O Farol Diário publica, nesta edição, uma análise profunda sobre a crescente ameaça do crime organizado à democracia brasileira. As eleições municipais de 2024 escancararam um problema que há tempos era ignorado: a tentativa de controle político por facções criminosas. Em cidades como Santa Quitéria, no interior do Ceará, organizações como o Comando Vermelho tentaram interferir diretamente no pleito, ameaçando candidatos, cooptando eleitores e impondo seus próprios representantes.
Casos semelhantes foram relatados em diversos pontos do país. No Rio de Janeiro, relatos de campanhas impedidas de circular em determinadas regiões demonstram como o tráfico impôs fronteiras políticas nas comunidades. Em São Paulo, ao menos 70 candidatos estavam sob suspeita de ligação com o crime organizado — 12 deles acabaram eleitos. A infiltração já não se limita ao apoio indireto, mas passa a ser uma estratégia de ocupação de cargos públicos.
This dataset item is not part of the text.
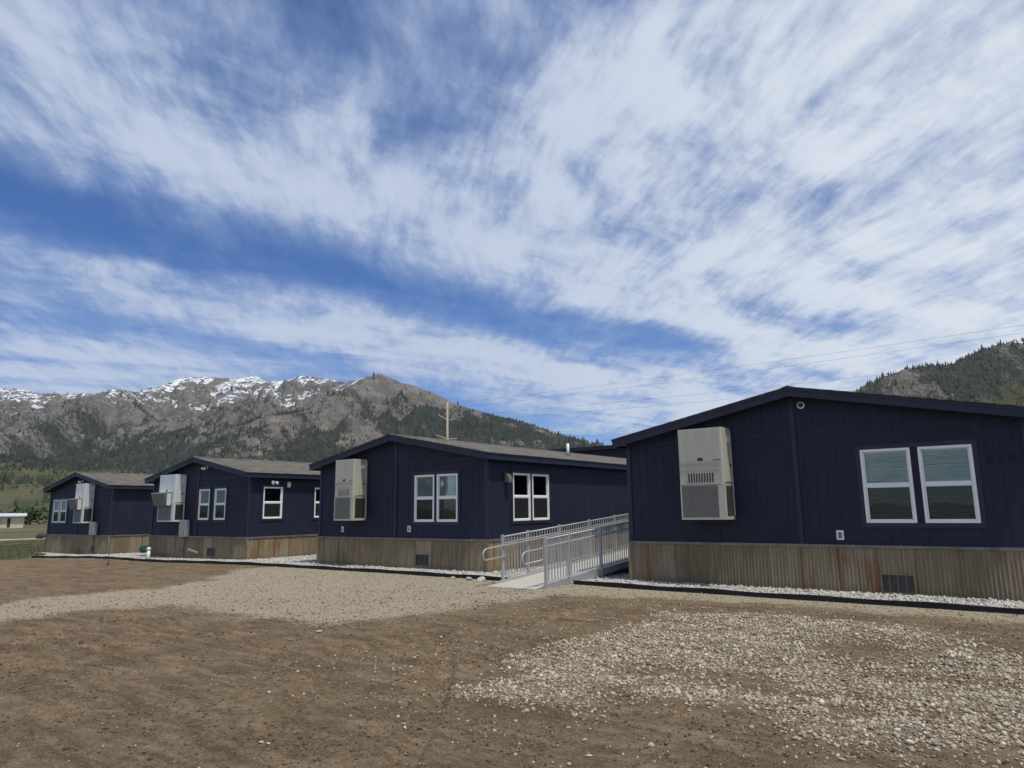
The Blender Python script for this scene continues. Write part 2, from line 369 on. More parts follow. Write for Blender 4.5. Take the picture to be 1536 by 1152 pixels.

A resposta institucional, embora mais estruturada que em eleições anteriores, ainda é considerada insuficiente. O Tribunal Superior Eleitoral (TSE), sob a presidência da ministra Cármen Lúcia, adotou medidas inéditas, como a presença obrigatória de juízes em todos os municípios e a criação de núcleos de inteligência para monitorar candidaturas. A Polícia Federal e o Ministério Público também reforçaram operações, com apreensões milionárias e mais de 2.500 inquéritos instaurados.
A preocupação não é apenas brasileira. A Organização dos Estados Americanos (OEA) alertou para o aumento da violência política e da presença de fundos ilícitos nas campanhas, como recursos oriundos do tráfico de drogas. Relatório da entidade registrou um aumento de quase 60% nos atos violentos contra candidatos em relação ao pleito de 2020 — incluindo ameaças, agressões e assassinatos, como o de João Fernandes, em Nova Iguaçu.
Cientistas políticos alertam que a contenção dessa ameaça depende de duas frentes: medidas repressivas mais eficazes e maior transparência no financiamento de campanhas. O desafio é equilibrar o combate à criminalidade com a preservação de garantias individuais, evitando abusos. Sem reformas profundas e vigilância permanente da sociedade, o crime organizado continuará buscando espaço na política local, onde o controle territorial ainda é mais vulnerável.